The written report shall also contain the auditor’s overall opinion regarding whether the QPAM’s program complied:
- with the policies and procedures adopted by the QPAM; and
- with the objective requirements of the exemption. The exemption audit and the written report must be completed within six months following the end of the year to which the audit relates;
(d) The transaction meets the applicable requirements set forth in Parts I, III, or IV of the exemption.
Exemption Audit
The annual exemption audit and written report must be completed within six months following the end of the year to which it relates. The report will contain specific findings and an overall opinion regarding the level of compliance of the QPAM’s program. The exemption audit must consist of the following:
- A review of the written policies and procedures adopted by the QPAM pursuant to section V(b) for consistency with each of the objective requirements of this exemption (as described in section VI(q)).
- A test of a representative sample of the plan's transactions during the audit period that is sufficient in size and nature to afford the auditor a reasonable basis:
A. To make specific findings regarding whether the QPAM is in compliance with (i) the written policies and procedures adopted by the QPAM pursuant to section VI(q) of the exemption and (ii) the objective requirements of the exemption; and
B. To render an overall opinion regarding the level of compliance of the in-house asset managers (INHAM's) program with section VI(p)(2)(A)(i) and (ii) of the exemption.

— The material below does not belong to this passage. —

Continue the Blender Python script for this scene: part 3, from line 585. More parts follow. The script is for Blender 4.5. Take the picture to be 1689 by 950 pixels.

- A determination as to whether the QPAM has satisfied the definition of a QPAM under the exemption; and
- Issuance of a written report describing the steps performed by the auditor during the course of its review and the auditor's findings.
Part VI (q)
For purposes of section VI(p), the written policies and procedures must describe the following objective requirements of the exemption and the steps adopted by the QPAM to assure compliance with each of these requirements:
- The definition of a QPAM in section VI(a).
- The requirement of sections V(a) and I(c) regarding the discretionary authority or control of the QPAM with respect to the plan assets involved in the transaction, in negotiating the terms of the transaction and with respect to the decision on behalf of the investment fund to enter into the transaction.
- For a transaction described in Part I:
A. that the transaction is not entered into with any person who is excluded from relief under section I(a), section I(d), or section I(e),
B. that the transaction is not described in any of the class exemptions listed in section I(b),
- If the transaction is described in section III:
A. That the amount of space covered by the lease does not exceed the limitations described in section III(a); and
B. That no commission or other fee is paid by the investment fund as described in section III(d).
Conclusion
Compliance with PTE 84-14 provides an exemption from penalties under Section 406 of the Employee Retirement Income Security Act of 1974 (ERISA), and from taxes imposed under IRC Sections 4975(a) and (b). During the proposed regulation commentary period the DOL received requests ranging from eliminating the independent audit requirement entirely to performing the audit less frequently. In response to these comments, the DOL noted the exemption audit is necessary, and at a frequency no less than annually, in order to address the lack of the QPAM’s independence and to ensure the conditions of the exemption are met.
A financial firm is under no obligation to serve as a QPAM for its own plan. Firms must decide whether they will comply with the exemption requirements prior to November 4, 2010 or will no longer serve as a QPAM for their plan.